I think it is a *good* idea since the whole notion of difference
between incremental and full has become a bit vague when using
rsync. Hopefully, you would still have the ability to verify checksums
(occasionally) to refresh integrity

Also, it might be helpful to be able to "manually" create an
"intermediate" full tree either as a way of adding redundancy or if
the delta-recreation starts taking too long. Perhaps this could either
be specified as a parameter (e.g., start new tree every X backups) or
as something that could be triggered manually.

 > That leaves the database question.  Rather than use an external
 > database my plan is to keep track of the reference count changes
 > and update the reference counts only daily, since that's how
 > often the information is needed (for cleaning).  There are some
 > open design issues around integrity and race conditions, and I
 > will need an fsck-type utility to handle the case when there is
 > a non-clean shutdown.

Given the past flame-wars, I think your approach is a good
compromise. The elimination of hard links helps separate the data from
the database (which in your case is really just the filesystem tree of
attrib files).

That being said, as you code, it might be helpful to write the attrib
and tree access code in an abstracted way that would make it easier to
move to an independent database in the future in case such an approach
becomes advantageous in the future. In fact, if I am understanding
your new approach correctly, it seems that conceptually your new
approach is not that radically different from a pure database approach
since your new approach is really now just a (flat) database broken up
into multiple pieces distributed across the pc tree.

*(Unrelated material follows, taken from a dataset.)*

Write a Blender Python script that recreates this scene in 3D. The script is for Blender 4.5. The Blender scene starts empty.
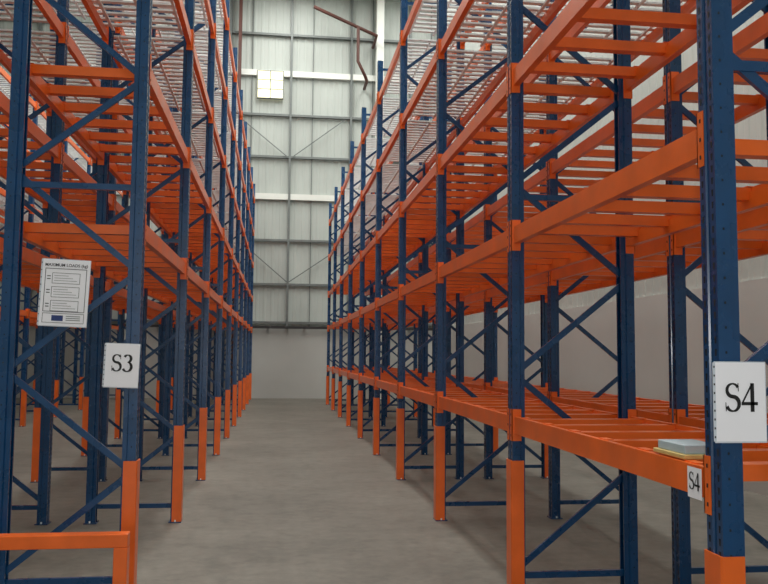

 > Despite the significant changes in storage, I'm trying to make 4.x
 > generally backward compatible.  A 3.x pool will gracefully migrate to
 > an MD5 4.x pool (ie: pool files will be migrated when used in new
 > backups) and old 3.x backups will be browsable/restorable.  However,
 > one likely design decision is that it will be required that the first
 > 4.x backups will have to be brand new fulls.

Sounds good.

Will there also be a routine to migrate a 3.x pool directly and
immediately to the 4.x format. Since some of us keep old backups
essentially forever, a graceful migration would never fully get there
-- so it would be nice to have an offline manual way of converting old
backups to the new format and then "throw away" the old 3.x pc tree
once one is comfortable that everything is migrated safely.

In summary, this all sounds AWESOME -- can't wait to see it!